Key figures, projects, and publications discussed:

Christopher Long, Adolf Loos: Ruminations and Revisions. Essays, Prague 2025.

 

Adolf Loos, Řeči do prázdna. 1897–1900 (Spoken into the void: collected essays, 1897-1900), Praha 2014.

 

Adolf Loos, Navzdory (Nevertheless), Praha 2015.

 

Karl Kraus (1874–1936). Source: Wikipedie.

 

Peter Altenberg a Adolf Loos (1959–1919). Source: Wikipedie.

 

Adolf Loos, Villa Moller in Vienna, 1927–1928. Source: WikiArquitectura.

 

Adolf Loos in collaboration with Karel Lhota, Müller’s Villa in Prague, 1928–1930. Photo: Matěj Baťha, 2007.

 

Prof. Christopher Long, Ph.D., studied at the universities of Graz, Munich, and Vienna, and received his doctorate from the University of Texas at Austin in 1993. From 1994 to 1995, he taught at the Central European University in Prague. His long-term focus is on the history of modern architecture, with a particular emphasis on Central Europe between 1880 and the present. Trained in history rather than architecture, he draws on approaches from cultural and intellectual history, as well as political and economic history. He has studied issues of cultural representation in architecture, the broader ideological context of architectural theory in the late 19th and early 20th centuries, and the development of architectural education.

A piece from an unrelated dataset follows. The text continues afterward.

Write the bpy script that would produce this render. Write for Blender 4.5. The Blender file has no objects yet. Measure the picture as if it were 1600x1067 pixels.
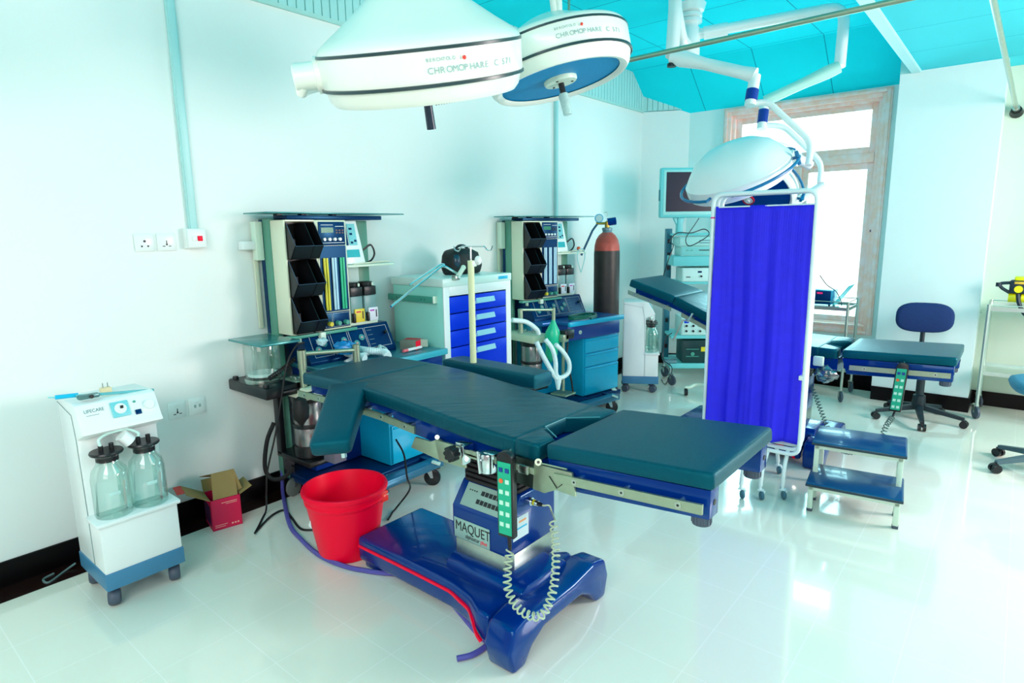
import bpy, bmesh, math, random
from mathutils import Vector as V, Matrix
random.seed(4)
R = math.radians
PI = math.pi
sc = bpy.context.scene
COL = sc.collection

# ------------------------------------------------------------------ camera
CF, CA, CP, CR = 955.0, R(39.68), R(10.25), R(-.82)
CPOS = V((3.285, 0, 1.5))
cw = V((-math.sin(CA) * math.cos(CP), math.cos(CA) * math.cos(CP), -math.sin(CP)))
r0 = V((math.cos(CA), math.sin(CA), 0)); u0 = r0.cross(cw)
cr_ = r0 * math.cos(CR) + u0 * math.sin(CR)
cu = -r0 * math.sin(CR) + u0 * math.cos(CR)
cam = bpy.data.cameras.new('camera'); co = bpy.data.objects.new('camera', cam); COL.objects.link(co)
co.matrix_world = Matrix(((cr_.x, cu.x, -cw.x, CPOS.x), (cr_.y, cu.y, -cw.y, CPOS.y), (cr_.z, cu.z, -cw.z, CPOS.z), (0, 0, 0, 1)))
cam.sensor_width = 36; cam.lens = CF / 1600 * 36; cam.clip_start = .05
sc.camera = co

# ------------------------------------------------------------------ world, lights, exposure
sc.view_settings.view_transform = 'Standard'; sc.view_settings.look = 'None'
sc.view_settings.gamma = 1; sc.view_settings.use_curve_mapping = False
sc.view_settings.exposure = -0.28
w = bpy.data.worlds.new('daylight'); sc.world = w; w.use_nodes = True
# overcast sky: brightest on the window side of the building, softer behind the camera
_n = w.node_tree; _t = _n.nodes.new('ShaderNodeTexCoord'); _s = _n.nodes.new('ShaderNodeSeparateXYZ'); _r = _n.nodes.new('ShaderNodeMapRange'); _m = _n.nodes.new('ShaderNodeMix')
_m.data_type = 'RGBA'; _m.inputs[6].default_value = (.55, .475, .475, 1); _m.inputs[7].default_value = (2.2, 2.2, 2.2, 1)
_r.inputs[1].default_value = .15; _r.inputs[2].default_value = .5
_n.links.new(_t.outputs['Generated'], _s.inputs[0]); _n.links.new(_s.outputs['Y'], _r.inputs[0]); _n.links.new(_r.outputs[0], _m.inputs[0]); _n.links.new(_m.outputs[2], _n.nodes['Background'].inputs[0])
def area(name, loc, look, sx, sy, power, col):
    l = bpy.data.lights.new(name, 'AREA'); l.shape = 'RECTANGLE'; l.size = sx; l.size_y = sy
    l.energy = power; l.color = col
    o = bpy.data.objects.new(name, l); COL.objects.link(o); o.location = loc
    o.rotation_euler = (V(look) - V(loc)).to_track_quat('-Z', 'Y').to_euler()
    return o
# daylight through this wall's window and the right-hand windows; added fill light behind the camera
area('window_daylight', (1.57, 6.85, 1.6), (1.57, 2.0, 1.2), 1.5, 2.0, 110, (.42, .92, 1))
area('side_window_daylight', (5.6, 4.7, 1.75), (0, 1.9, 1.0), 1.2, 1.2, 175, (1, .84, .82))
area('rear_fill_light', (4.6, -2.6, 2.0), (1.2, 3.0, .9), 2.6, 1.7, 70, (1, .82, .80))

# unseen fill lights added at ceiling height to brighten the floor
area('ceiling_fill_light', (4.5, 2.6, 2.66), (4.0, 2.4, 0), 1.2, 2.4, 55, (1, .86, .84))
area('ceiling_fill_light', (3.0, -1.3, 2.66), (2.3, .4, 0), 2.4, 1.2, 112, (1, .88, .85))

# ------------------------------------------------------------------ helpers
def at(ax, val, px, py):
    d = cw * CF + cr_ * (px - 800) - cu * (py - 533.5)
    return CPOS + d * ((val - CPOS[ax]) / d[ax])
def atX(v, px, py): return at(0, v, px, py)
def atY(v, px, py): return at(1, v, px, py)
def atZ(v, px, py): return at(2, v, px, py)
def lin(c):
    return tuple((x / 255 / 12.92 if x / 255 <= .04045 else ((x / 255 + .055) / 1.055) ** 2.4) for x in c)
MATS = {}
def mat(name, rgb, rough=.5, metal=0., coat=0., var=.05, scale=9., bump=0., bscale=60., emit=0, spec=.5):
    if name in MATS: return MATS[name]
    m = bpy.data.materials.new(name); m.use_nodes = True
    nt = m.node_tree; b = nt.nodes['Principled BSDF']
    c = lin(rgb)
    b.inputs['Roughness'].default_value = rough; b.inputs['Metallic'].default_value = metal
    b.inputs['Coat Weight'].default_value = coat; b.inputs['Specular IOR Level'].default_value = spec
    tc = nt.nodes.new('ShaderNodeTexCoord')
    if var:
        n = nt.nodes.new('ShaderNodeTexNoise'); n.inputs['Scale'].default_value = scale; n.inputs['Detail'].default_value = 4
        nt.links.new(tc.outputs['Object'], n.inputs['Vector'])
        mx = nt.nodes.new('ShaderNodeMix'); mx.data_type = 'RGBA'
        mx.inputs[6].default_value = (*[max(0, x * (1 - var)) for x in c], 1)
        mx.inputs[7].default_value = (*[min(1, x * (1 + var)) for x in c], 1)
        nt.links.new(n.outputs['Fac'], mx.inputs[0]); nt.links.new(mx.outputs[2], b.inputs['Base Color'])
    else: b.inputs['Base Color'].default_value = (*c, 1)
    if bump:
        n2 = nt.nodes.new('ShaderNodeTexNoise'); n2.inputs['Scale'].default_value = bscale; n2.inputs['Detail'].default_value = 5
        nt.links.new(tc.outputs['Object'], n2.inputs['Vector'])
        bp = nt.nodes.new('ShaderNodeBump'); bp.inputs['Strength'].default_value = bump; bp.inputs['Distance'].default_value = .01
        nt.links.new(n2.outputs['Fac'], bp.inputs['Height']); nt.links.new(bp.outputs[0], b.inputs['Normal'])
    if emit:
        b.inputs['Emission Color'].default_value = (*c, 1); b.inputs['Emission Strength'].default_value = emit
    MATS[name] = m; return m
def glass(name, rgb, fac=.16, rough=.03):
    if name in MATS: return MATS[name]
    m = bpy.data.materials.new(name); m.use_nodes = True; nt = m.node_tree
    nt.nodes.remove(nt.nodes['Principled BSDF']); out = nt.nodes['Material Output']
    t = nt.nodes.new('ShaderNodeBsdfTransparent'); t.inputs[0].default_value = (*lin(rgb), 1)
    g = nt.nodes.new('ShaderNodeBsdfGlossy'); g.inputs['Roughness'].default_value = rough
    lw = nt.nodes.new('ShaderNodeLayerWeight'); lw.inputs[0].default_value = .35
    mp = nt.nodes.new('ShaderNodeMath'); mp.operation = 'MULTIPLY_ADD'; mp.inputs[1].default_value = .7; mp.inputs[2].default_value = fac * .4
    mx = nt.nodes.new('ShaderNodeMixShader')
    nt.links.new(lw.outputs['Facing'], mp.inputs[0]); nt.links.new(mp.outputs[0], mx.inputs[0])
    nt.links.new(t.outputs[0], mx.inputs[1]); nt.links.new(g.outputs[0], mx.inputs[2])
    nt.links.new(mx.outputs[0], out.inputs[0]); MATS[name] = m; return m

class MB:
    """collects shapes for ONE mesh object"""
    def __init__(s): s.b = bmesh.new(); s.mi = 0
    def _poly(s, vs, faces):
        bv = [s.b.verts.new(v) for v in vs]; out = []
        for f in faces:
            try:
                fc = s.b.faces.new([bv[i] for i in f]); fc.material_index = s.mi; out.append(fc)
            except ValueError: pass
        return bv, out
    def box(s, lo, hi, bev=0, M=None, seg=2):
        x0, y0, z0 = lo; x1, y1, z1 = hi
        vs = [V((x, y, z)) for z in (z0, z1) for y in (y0, y1) for x in (x0, x1)]
        if M: vs = [M @ v for v in vs]
        bv, fs = s._poly(vs, [(0, 2, 3, 1), (4, 5, 7, 6), (0, 1, 5, 4), (2, 6, 7, 3), (0, 4, 6, 2), (1, 3, 7, 5)])
        if bev:
            es = list({e for f in fs for e in f.edges})
            bmesh.ops.bevel(s.b, geom=es, offset=bev, segments=seg, affect='EDGES', profile=.5, clamp_overlap=True)
        return s
    def cbox(s, c, d, bev=0, M=None):
        return s.box([c[i] - d[i] / 2 for i in range(3)], [c[i] + d[i] / 2 for i in range(3)], bev, M)
    def prism(s, pts, vec, bev=0, seg=2):
        """planar polygon pts (3D) extruded by vec"""
        vec = V(vec); n = len(pts); pts = [V(p) for p in pts]
        vs = pts + [p + vec for p in pts]
        faces = [tuple(reversed(range(n))), tuple(range(n, 2 * n))] + [(i, (i + 1) % n, n + (i + 1) % n, n + i) for i in range(n)]
        bv, fs = s._poly(vs, faces)
        bmesh.ops.recalc_face_normals(s.b, faces=fs)
        if bev:
            es = list({e for f in fs for e in f.edges})
            bmesh.ops.bevel(s.b, geom=es, offset=bev, segments=seg, affect='EDGES', profile=.5, clamp_overlap=True)
        return s
    def cyl(s, p0, p1, r0, r1=None, seg=16, cap=True):
        p0, p1 = V(p0), V(p1); r1 = r0 if r1 is None else r1
        d = (p1 - p0).normalized(); a = d.orthogonal().normalized(); b = d.cross(a)
        vs = []
        for p, r in ((p0, r0), (p1, r1)):
            vs += [p + (a * math.cos(2 * PI * i / seg) + b * math.sin(2 * PI * i / seg)) * r for i in range(seg)]
        f = [(i, (i + 1) % seg, seg + (i + 1) % seg, seg + i) for i in range(seg)]
        if cap: f += [tuple(reversed(range(seg))), tuple(range(seg, 2 * seg))]
        s._poly(vs, f); return s
    def tube(s, pts, r, seg=8, closed=False, cap=True):
        pts = [V(p) for p in pts]; n = len(pts); rings = []; a = None
        for i, p in enumerate(pts):
            q0 = pts[(i - 1) % n] if (closed or i > 0) else p; q1 = pts[(i + 1) % n] if (closed or i < n - 1) else p
            d = (q1 - q0)
            if d.length < 1e-9: d = V((0, 0, 1))
            d.normalize()
            a = d.orthogonal().normalized() if a is None else (a - d * a.dot(d))
            if a.length < 1e-6: a = d.orthogonal()
            a.normalize(); b = d.cross(a)
            rr = r[i] if isinstance(r, (list, tuple)) else r
            rings.append([p + (a * math.cos(2 * PI * k / seg) + b * math.sin(2 * PI * k / seg)) * rr for k in range(seg)])
        s.loft(rings, closed, cap); return s
    def loft(s, rings, closed=False, cap=True):
        n = len(rings[0]); m = len(rings); vs = [v for r in rings for v in r]; f = []
        for i in range(m if closed else m - 1):
            j = (i + 1) % m
            f += [(i * n + k, i * n + (k + 1) % n, j * n + (k + 1) % n, j * n + k) for k in range(n)]
        if cap and not closed: f += [tuple(reversed(range(n))), tuple(range((m - 1) * n, m * n))]
        bv, fs = s._poly(vs, f); bmesh.ops.recalc_face_normals(s.b, faces=fs); return s
    def lathe(s, prof, c=(0, 0, 0), axis=(0, 0, 1), seg=24, cap=False):
        c = V(c); d = V(axis).normalized()
        a = V((1, 0, 0)) if abs(d.z) > .999 else d.orthogonal().normalized(); b = d.cross(a)
        rings = [[c + d * z + (a * math.cos(2 * PI * k / seg) + b * math.sin(2 * PI * k / seg)) * max(r, 1e-5) for k in range(seg)] for r, z in prof]
        s.loft(rings, False, cap); return s
    def sph(s, c, r, sx=1, sy=1, sz=1, seg=12):
        c = V(c); rings = []
        for i in range(seg + 1):
            t = PI * i / seg - PI / 2
            rings.append([c + V((math.cos(t) * math.cos(2 * PI * k / seg) * r * sx, math.cos(t) * math.sin(2 * PI * k / seg) * r * sy, math.sin(t) * r * sz)) * (1 if 0 < i < seg else 1) if 0 < i < seg else c + V((1e-5 * math.cos(2 * PI * k / seg), 1e-5 * math.sin(2 * PI * k / seg), math.sin(t) * r * sz)) for k in range(seg)])
        s.loft(rings); return s
    def xf(s, M):
        bmesh.ops.transform(s.b, matrix=M, verts=s.b.verts[:]); return s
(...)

Professor Long’s interests also include modern design in Austria, the Czech lands, and the United States, as well as graphic design. He has worked on several exhibitions and publishes on a wide range of topics. In 2022, he received an honorary doctorate from the Prague Academy of Fine Arts and Design. Since 2017, six publications dedicated to the works of Adolf Loos and his contemporaries have been published in Czech translation. This year, they should be followed by a Czech version of the aforementioned book, Adolf Loos: Ruminations and Revisions. Essays.